Let $f : \mathbb R^d \to \mathbb R$ be differentiable with Holder continuous gradient, ie, there exists $L < \infty$ and $\alpha \in [0, 1]$ such that
$$ \| \nabla f(x) - \nabla f(y)\| \le L \| x - y\|^\alpha \quad \forall x, y\in \mathbb R^d.$$
Then how to show that
$$f(y) \le f(x) + \langle \nabla f(x), y-x\rangle + \frac{L}{1 + \alpha} \|y-x\|^{1+\alpha} \quad \forall x, y \in \mathbb R^d.$$
The correct inequality should be \begin{equation}f(y) \le f(x) + \langle \nabla f(x), y-x\rangle + \frac{L}{1 + \alpha} \|y-x\|^{1+\alpha} \quad \forall x, y \in \mathbb R^d. \end{equation} Otherwise take $x^2$ as a counter-example.
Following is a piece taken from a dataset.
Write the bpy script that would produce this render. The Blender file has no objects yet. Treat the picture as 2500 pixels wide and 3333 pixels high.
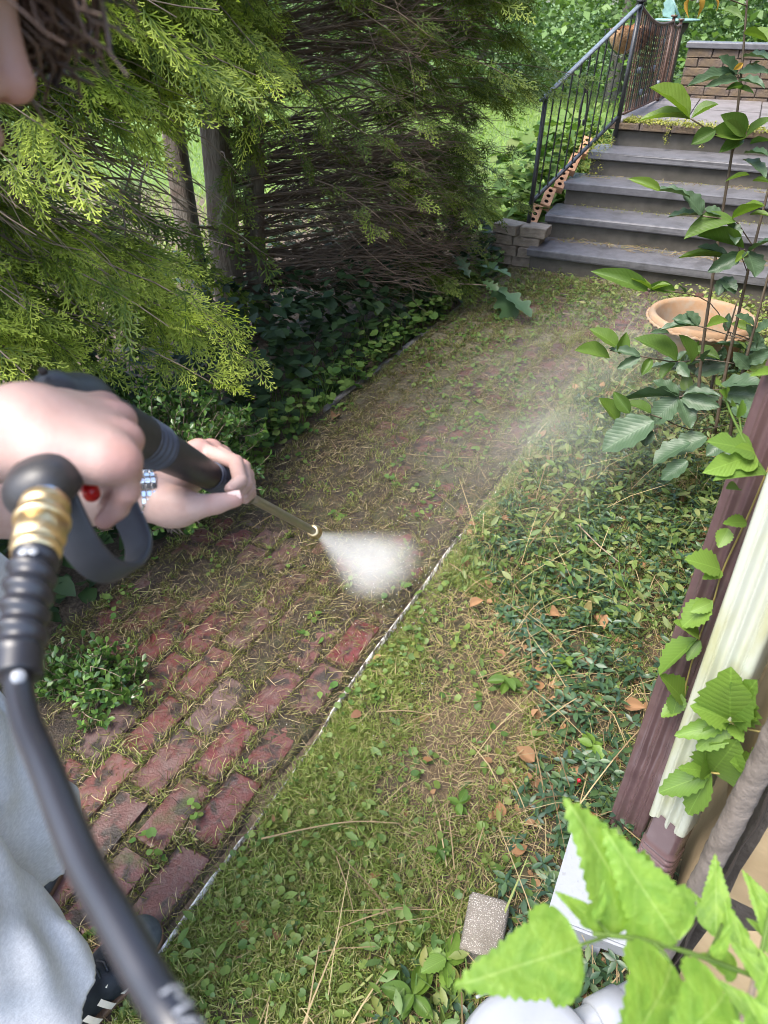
import bpy, bmesh, math, random
import numpy as np
from math import radians, sin, cos, pi, sqrt
from mathutils import Vector, Matrix

rng = np.random.default_rng(7)
random.seed(7)
SC = bpy.context.scene
COL = SC.collection

# ------------------------------------------------------------------ camera
H = 1.70                      # eye height of the phone above the brick path
PITCH, YAW = radians(36.6), radians(28.3)
FPX = 2314.0                  # focal length measured in photograph pixels (2500 x 3333)
cam_d = bpy.data.cameras.new("camera"); cam = bpy.data.objects.new("camera", cam_d); COL.objects.link(cam)
cam.location = (0, 0, H); cam.rotation_euler = (pi/2 - PITCH, 0, YAW)
cam_d.sensor_fit = 'VERTICAL'; cam_d.sensor_height = 36.0; cam_d.lens = 36.0*FPX/3333.0
cam_d.clip_start = 0.02; cam_d.clip_end = 300
cam_d.dof.use_dof = True; cam_d.dof.focus_distance = 2.1; cam_d.dof.aperture_fstop = 6.0
SC.camera = cam

# ------------------------------------------------------------------ light
SUN_EL, SUN_AZ = radians(62), radians(208)     # azimuth measured clockwise from +Y: hazy sun high behind the camera, a little to the left
world = bpy.data.worlds.new("World"); SC.world = world; world.use_nodes = True
wn = world.node_tree.nodes; wn.clear()
sky = wn.new('ShaderNodeTexSky'); sky.sky_type = 'NISHITA'; sky.sun_disc = False
sky.sun_elevation = SUN_EL; sky.sun_rotation = SUN_AZ; sky.air_density = 1.0; sky.dust_density = 2.5; sky.ozone_density = 1.0
bg = wn.new('ShaderNodeBackground'); bg.inputs['Strength'].default_value = 0.15
wo = wn.new('ShaderNodeOutputWorld')
world.node_tree.links.new(sky.outputs[0], bg.inputs[0]); world.node_tree.links.new(bg.outputs[0], wo.inputs[0])
sun_d = bpy.data.lights.new("sun", 'SUN'); sun_d.energy = 1.5; sun_d.angle = radians(30); sun_d.color = (1.0, 0.95, 0.86)
sun = bpy.data.objects.new("sun", sun_d); COL.objects.link(sun)
sdir = Vector((sin(SUN_AZ)*cos(SUN_EL), cos(SUN_AZ)*cos(SUN_EL), sin(SUN_EL)))
sun.rotation_euler = (-sdir).to_track_quat('-Z', 'Y').to_euler(); sun.location = sdir*30
SC.view_settings.view_transform = 'Standard'; SC.view_settings.look = 'None'
SC.view_settings.gamma = 1.0; SC.view_settings.use_curve_mapping = False
SC.view_settings.exposure = 2.25
SC.render.engine = 'CYCLES'
cy = SC.cycles
cy.use_denoising = True; cy.filter_width = 0.85
try: cy.denoiser = 'OPENIMAGEDENOISE'
except Exception: pass
cy.max_bounces = 7; cy.diffuse_bounces = 3; cy.glossy_bounces = 3; cy.transmission_bounces = 4; cy.transparent_max_bounces = 8; cy.volume_bounces = 6
cy.caustics_reflective = False; cy.caustics_refractive = False
cy.volume_step_rate = 1.0; cy.volume_max_steps = 128
cy.sample_clamp_indirect = 6.0

# ------------------------------------------------------------------ measuring helpers (photograph pixel + distance -> place)
_h = np.array([-sin(YAW), cos(YAW), 0.]); _r = np.array([cos(YAW), sin(YAW), 0.]); _u = np.array([0, 0, 1.])
_F = _h*cos(PITCH) - _u*sin(PITCH); _U = _h*sin(PITCH) + _u*cos(PITCH); _C = np.array([0, 0, H])
def ray(u, v): return _F + _r*(u-1250)/FPX - _U*(v-1666.5)/FPX
def pz(u, v, z=0.0):
    d = ray(u, v); return _C + d*((z-H)/d[2])
def pd(u, v, s): return _C + ray(u, v)*s
def py(u, v, Y):
    d = ray(u, v); return _C + d*(Y/d[1])
def pxx(u, v, X):
    d = ray(u, v); return _C + d*(X/d[0])
def proj(P):
    q = np.asarray(P) - _C; z = q @ _F
    return 1250 + FPX*(q @ _r)/z, 1666.5 - FPX*(q @ _U)/z, z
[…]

The common trick to handle this kind of inequalities is to notice that \begin{equation}f(y) - f(x) = \int_0^1 \langle \nabla f(x + t(y-x)), y-x\rangle dt, \end{equation} and thus \begin{equation}f(y) - f(x) - \langle\nabla f(x), y-x\rangle= \int_0^1 \langle \nabla f(x + t(y-x)) - \nabla f(x), y-x\rangle dt, \end{equation} It should be simple enough for you from here, but just in case: \begin{align}|f(y) - f(x) - \langle\nabla f(x), y-x\rangle | &\le \int_0^1 |\langle \nabla f(x + t(y-x)) - \nabla f(x), y-x\rangle |dt \\ &\le \int_0^1 \|\nabla f(x + t(y-x)) - \nabla f(x)\| \|y-x\|dt \\ &\le \int_0^1 L\|t(y-x)\|^\alpha \|y-x\|dt \\ &= L\|y-x\|^{1+\alpha} \int_0^1 t^\alpha dt \\ &= \frac{L}{1+\alpha}\|y-x\|^{1+\alpha}. \end{align}